The address of the Directorate Secretary Office of the Company is as follows: 23rd Floor, Maritime Research Building 628 Minsheng Road Pudong New Area Shanghai 200135 the People’s Republic of China Tel: (8621) 6596 7333 Fax: (8621) 6596 6813

  1. Each H Shareholder who has the right to attend and vote at the EGM is entitled to appoint in writing one or more proxies, whether a Shareholder or not, to attend and vote on his/her behalf at the EGM.

  2. The form of proxy must be signed by the Shareholder or his/her attorney duly authorised in writing or, in the case of a legal person, must either be executed under its common seal or under the hand of a legal representative or other attorney duly authorised to sign the same. If the form of proxy is signed by an attorney of the appointer, the power of attorney authorising that attorney to sign, or other document of authorisation, must be notarially certified.

  3. To be valid, for H Shareholders, the form of proxy, and if the form of proxy is signed by a person under a power of attorney or other authority on behalf of the appointer, a notarially certified copy of that power of attorney or other authority, must be delivered to Computershare at 17M Floor, Hopewell Centre, 183 Queen’s Road East, Wanchai, Hong Kong, not less than 24 hours before the time for holding the EGM or any adjournment thereof in order for such documents to be valid.

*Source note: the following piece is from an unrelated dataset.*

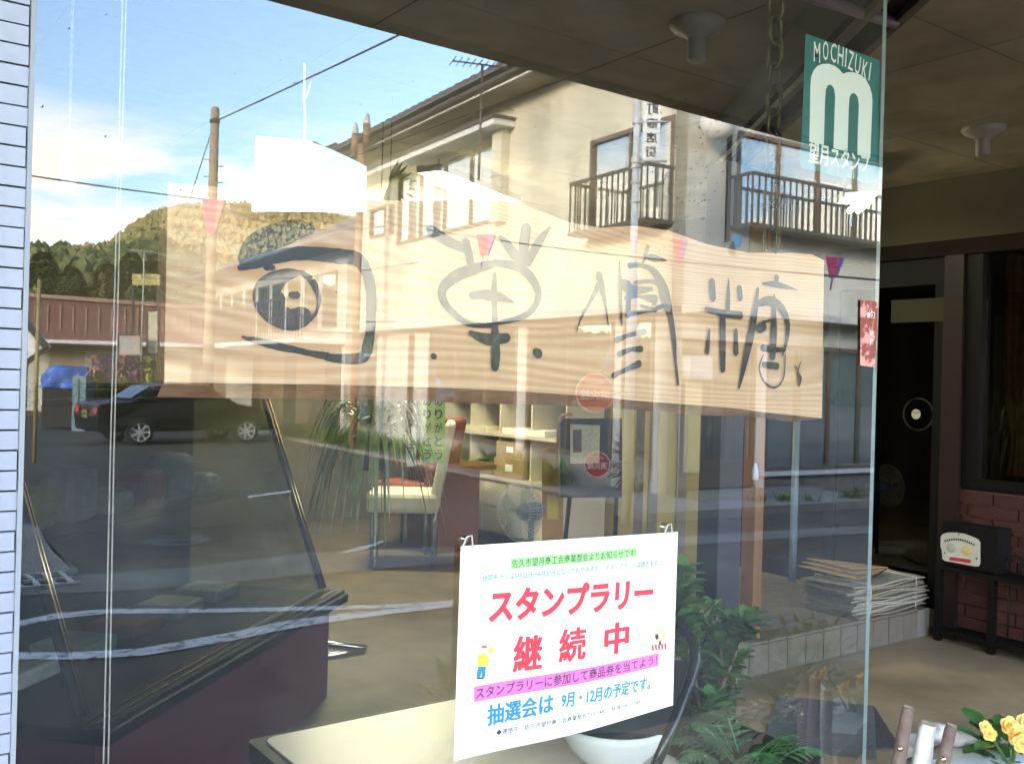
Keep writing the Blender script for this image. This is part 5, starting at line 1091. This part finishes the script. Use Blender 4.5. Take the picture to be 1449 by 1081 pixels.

  4. If a proxy attends the EGM on behalf of a Shareholder, he/she should produce his/her identity card and the form of proxy signed by the Shareholder or his/her legal representative or his/her duly authorised attorney, and specify the date of its issuance. If a legal person Shareholder appoints its corporate representative to attend the EGM, such representative should produce his/her identity card and the notarised copy of the resolution passed by the board of directors or other authorities, or other notarised copy of the licence issued by such legal person Shareholder. Completion and return of the form of proxy will not preclude a Shareholder from attending in person and voting at the EGM or any adjournment thereof should he/she so wish.

  5. Pursuant to the Listing Rules, any vote of Shareholders at a general meeting must be taken by way of poll except where the chairman of the meeting, in good faith, decides to allow a resolution which relates purely to a procedural or administrative matter to be voted on by a show of hands. As such, the resolutions set out in the notice of the EGM will be voted on by poll. Results of the poll voting will be published on the website of the Stock Exchange at www.hkexnews.hk after the EGM.

  6. Where there are joint registered holders of any share of the Company, only the person whose name stands first on the Register of Members in respect of such share may vote at the EGM, either personally or by proxy, in respect of such share as if he/she were solely entitled thereto.

  7. The EGM is estimated to last for half a day. Shareholders who attend the EGM in person or by proxy shall bear their own transportation and accommodation expenses.

The Board as at the date of this notice comprises Ms. Sun Yueying, Mr. Wang Daxiong, Mr. Liu Chong and Mr. Xu Hui, being executive directors, Mr. Feng Boming, Mr. Huang Jian and Mr. Chen Dong, being non-executive directors, and Mr. Cai Hongping, Ms. Hai Chi Yuet, Mr. Graeme Jack and Mr. Lu Jianzhong, being independent non-executive directors.

  • The Company is a registered non-Hong Kong company as defined in the Companies Ordinance (Chapter 622 of the Laws of Hong Kong) and it is registered under its Chinese name and under the English name “COSCO SHIPPING Development Co., Ltd.”.